Stored data.
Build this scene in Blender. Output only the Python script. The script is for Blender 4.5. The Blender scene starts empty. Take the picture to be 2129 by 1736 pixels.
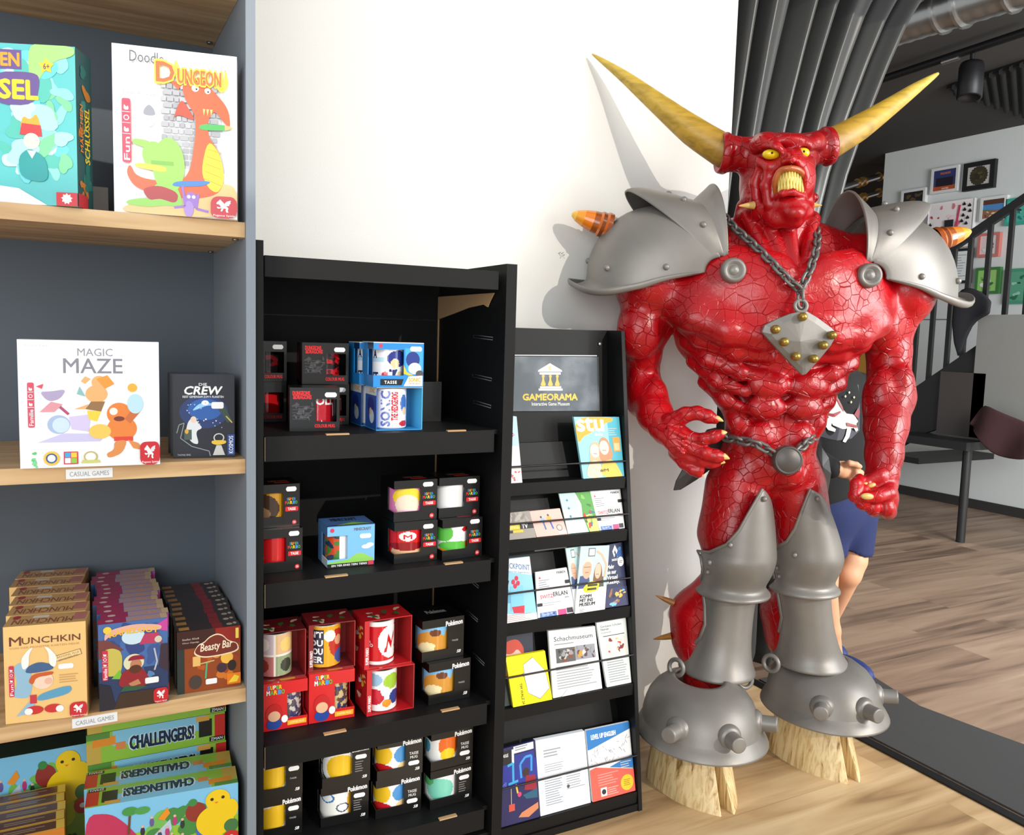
import bpy, bmesh, math, random
import numpy as np
from mathutils import Vector, Matrix, noise
random.seed(7)
S = bpy.context.scene
COL = S.collection
PI = math.pi

# ------------------------------------------------------------------ camera
FPX, YAW, PITCH, ROLL = 1746.8, 0.48607, -0.09664, 0.02855
CAMZ = 1.2
_f = np.array([math.sin(YAW)*math.cos(PITCH), math.cos(YAW)*math.cos(PITCH), math.sin(PITCH)])
_r0 = np.array([math.cos(YAW), -math.sin(YAW), 0.0]); _u0 = np.cross(_r0, _f)
_r = _r0*math.cos(ROLL) + _u0*math.sin(ROLL); _u = np.cross(_r, _f)
cam = bpy.data.cameras.new('camera'); cam.sensor_width = 36; cam.sensor_fit = 'HORIZONTAL'
cam.lens = FPX*36/2129; cam.clip_start = 0.02; cam.clip_end = 100
camo = bpy.data.objects.new('camera', cam); COL.objects.link(camo)
camo.matrix_world = Matrix(((_r[0], _u[0], -_f[0], 0), (_r[1], _u[1], -_f[1], 0), (_r[2], _u[2], -_f[2], CAMZ), (0, 0, 0, 1)))
S.camera = camo

# ------------------------------------------------------------------ light
S.view_settings.view_transform = 'Standard'; S.view_settings.look = 'None'
S.view_settings.exposure = 0.0; S.view_settings.gamma = 1.0; S.view_settings.use_curve_mapping = False
world = bpy.data.worlds.new('daylight'); S.world = world; world.use_nodes = True
bg = world.node_tree.nodes['Background']; bg.inputs['Color'].default_value = (0.93, 0.97, 1.0, 1); bg.inputs['Strength'].default_value = 0.68
def lamp(name, kind, energy, color=(1, 1, 1), loc=(0, 0, 3), direction=(0, 0, -1), **kw):
    l = bpy.data.lights.new(name, kind); l.energy = energy; l.color = color
    for k, v in kw.items(): setattr(l, k, v)
    o = bpy.data.objects.new(name, l); COL.objects.link(o); o.location = loc
    o.rotation_euler = Vector(direction).to_track_quat('-Z', 'Y').to_euler(); return o
SUN_DIR = (-0.27, 1.0, -0.42)
lamp('sun', 'SUN', 1.45, (1.0, 0.93, 0.82), (3, -4, 3.5), SUN_DIR, angle=math.radians(0.6))
# fill lamp added for wall gradient, behind and to the right of the camera
lamp('fill_right', 'AREA', 44, (0.96, 0.99, 1.0), (3.3, -0.5, 1.8), (-0.62, 0.8, -0.18), shape='RECTANGLE', size=2.0, size_y=2.0)
lamp('fill_left', 'AREA', 60, (0.93, 0.98, 1.0), (-1.3, -1.2, 1.7), (0.75, 0.9, -0.08), shape='RECTANGLE', size=2.0, size_y=2.2)  # fill lamp added at left front to lift the statue's shadow on the wall
lamp('hall_fill', 'AREA', 175, (0.97, 0.99, 1.0), (3.6, -0.6, 1.7), (0.62, 0.8, -0.05), shape='RECTANGLE', size=2.0, size_y=1.6)  # extra lamp added out of view to brighten the hall and its picture wall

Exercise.
Repeat the data exactly, without the pictures.

Result.
Build this scene in Blender. Output only the Python script. The script is for Blender 4.5. The Blender scene starts empty. Take the picture to be 2129 by 1736 pixels.
import bpy, bmesh, math, random
import numpy as np
from mathutils import Vector, Matrix, noise
random.seed(7)
S = bpy.context.scene
COL = S.collection
PI = math.pi

# ------------------------------------------------------------------ camera
FPX, YAW, PITCH, ROLL = 1746.8, 0.48607, -0.09664, 0.02855
CAMZ = 1.2
_f = np.array([math.sin(YAW)*math.cos(PITCH), math.cos(YAW)*math.cos(PITCH), math.sin(PITCH)])
_r0 = np.array([math.cos(YAW), -math.sin(YAW), 0.0]); _u0 = np.cross(_r0, _f)
_r = _r0*math.cos(ROLL) + _u0*math.sin(ROLL); _u = np.cross(_r, _f)
cam = bpy.data.cameras.new('camera'); cam.sensor_width = 36; cam.sensor_fit = 'HORIZONTAL'
cam.lens = FPX*36/2129; cam.clip_start = 0.02; cam.clip_end = 100
camo = bpy.data.objects.new('camera', cam); COL.objects.link(camo)
camo.matrix_world = Matrix(((_r[0], _u[0], -_f[0], 0), (_r[1], _u[1], -_f[1], 0), (_r[2], _u[2], -_f[2], CAMZ), (0, 0, 0, 1)))
S.camera = camo

# ------------------------------------------------------------------ light
S.view_settings.view_transform = 'Standard'; S.view_settings.look = 'None'
S.view_settings.exposure = 0.0; S.view_settings.gamma = 1.0; S.view_settings.use_curve_mapping = False
world = bpy.data.worlds.new('daylight'); S.world = world; world.use_nodes = True
bg = world.node_tree.nodes['Background']; bg.inputs['Color'].default_value = (0.93, 0.97, 1.0, 1); bg.inputs['Strength'].default_value = 0.68
def lamp(name, kind, energy, color=(1, 1, 1), loc=(0, 0, 3), direction=(0, 0, -1), **kw):
    l = bpy.data.lights.new(name, kind); l.energy = energy; l.color = color
    for k, v in kw.items(): setattr(l, k, v)
    o = bpy.data.objects.new(name, l); COL.objects.link(o); o.location = loc
    o.rotation_euler = Vector(direction).to_track_quat('-Z', 'Y').to_euler(); return o
SUN_DIR = (-0.27, 1.0, -0.42)
lamp('sun', 'SUN', 1.45, (1.0, 0.93, 0.82), (3, -4, 3.5), SUN_DIR, angle=math.radians(0.6))
# fill lamp added for wall gradient, behind and to the right of the camera
lamp('fill_right', 'AREA', 44, (0.96, 0.99, 1.0), (3.3, -0.5, 1.8), (-0.62, 0.8, -0.18), shape='RECTANGLE', size=2.0, size_y=2.0)
lamp('fill_left', 'AREA', 60, (0.93, 0.98, 1.0), (-1.3, -1.2, 1.7), (0.75, 0.9, -0.08), shape='RECTANGLE', size=2.0, size_y=2.2)  # fill lamp added at left front to lift the statue's shadow on the wall
lamp('hall_fill', 'AREA', 175, (0.97, 0.99, 1.0), (3.6, -0.6, 1.7), (0.62, 0.8, -0.05), shape='RECTANGLE', size=2.0, size_y=1.6)  # extra lamp added out of view to brighten the hall and its picture wall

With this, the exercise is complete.